Ward Bennett
Ward Bennett’s career began at age 13, when he quit school to work in New York’s Garment District. At 16, he went to Europe and continued working in fashion. Despite studying painting in Florence and Paris, he was mostly self-taught, with skills ranging from jewelry-making to interior design. “I learn from people,” he said, referencing Hattie Carnegie, Hans Hofmann, and Georgia O’Keeffe as influences.

Products by Ward Bennett
[18]
“I design interiors and furniture and flatware and so forth, but I think the way I live is maybe the most meaningful.”

Bennett’s true passion was the art of living. He eventually settled in New York, where his reputation earned him many high-profile clients. Rolling Stone founder and publisher Jann Wenner, Marella and Gianni Agnelli, and David Rockefeller, to name a few. He began working with Geiger in 1987. The first collaboration—a 20-piece collection—was introduced in 1990. In 1993, Geiger acquired Brickel Associates, for whom Bennett had been the sole designer from the 1960s through the mid-1980s. Recognizing the timeless simplicity and enduring comfort of the more than 150 chair designs, Geiger reintroduced several classics from Bennett’s Brickel era.
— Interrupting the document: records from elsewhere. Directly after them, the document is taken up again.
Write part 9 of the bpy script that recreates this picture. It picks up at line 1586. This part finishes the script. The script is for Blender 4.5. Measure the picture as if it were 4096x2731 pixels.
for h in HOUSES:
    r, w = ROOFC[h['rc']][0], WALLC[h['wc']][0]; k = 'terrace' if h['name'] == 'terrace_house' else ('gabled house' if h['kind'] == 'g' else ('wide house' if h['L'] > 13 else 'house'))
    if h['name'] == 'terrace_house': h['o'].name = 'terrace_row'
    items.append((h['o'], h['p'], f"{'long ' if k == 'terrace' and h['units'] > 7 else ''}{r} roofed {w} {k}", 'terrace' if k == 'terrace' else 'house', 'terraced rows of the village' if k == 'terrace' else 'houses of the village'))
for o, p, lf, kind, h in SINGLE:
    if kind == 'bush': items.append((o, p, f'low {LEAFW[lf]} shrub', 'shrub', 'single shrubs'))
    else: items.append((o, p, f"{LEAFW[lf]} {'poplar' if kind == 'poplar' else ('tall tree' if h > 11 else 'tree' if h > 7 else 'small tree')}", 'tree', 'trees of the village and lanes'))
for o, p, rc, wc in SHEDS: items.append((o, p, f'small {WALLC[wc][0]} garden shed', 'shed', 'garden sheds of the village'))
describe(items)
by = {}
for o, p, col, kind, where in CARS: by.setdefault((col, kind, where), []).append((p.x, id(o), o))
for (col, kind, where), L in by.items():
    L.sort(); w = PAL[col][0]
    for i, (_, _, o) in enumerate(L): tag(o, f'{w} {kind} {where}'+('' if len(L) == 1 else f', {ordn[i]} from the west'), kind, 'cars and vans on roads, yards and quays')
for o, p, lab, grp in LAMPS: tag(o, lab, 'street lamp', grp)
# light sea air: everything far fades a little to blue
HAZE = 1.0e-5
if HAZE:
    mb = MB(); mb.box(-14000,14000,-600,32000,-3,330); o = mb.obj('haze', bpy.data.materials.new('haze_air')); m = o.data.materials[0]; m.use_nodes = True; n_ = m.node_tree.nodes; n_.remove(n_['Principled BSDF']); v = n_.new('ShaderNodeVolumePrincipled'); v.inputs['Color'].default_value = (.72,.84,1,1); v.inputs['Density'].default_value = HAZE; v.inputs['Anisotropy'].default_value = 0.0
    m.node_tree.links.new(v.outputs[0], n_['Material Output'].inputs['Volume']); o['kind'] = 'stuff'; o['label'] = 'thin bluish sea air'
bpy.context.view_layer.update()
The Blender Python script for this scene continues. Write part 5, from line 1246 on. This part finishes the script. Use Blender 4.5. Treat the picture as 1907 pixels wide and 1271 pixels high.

Bennett believed in the value of simplicity. From a monograph about Bennett, veteran design editor Pilar Viladas said, “His work fused beauty and utility—he had no use for the former without the latter—in the purest form possible.” He was the first American to use industrial materials for home furnishings. The American Institute of Architects hailed him for “transforming industrial hardware into sublime objects.” Many of his designs are in the permanent collections of MoMA, Cooper Hewitt, and the Smithsonian Design Museum.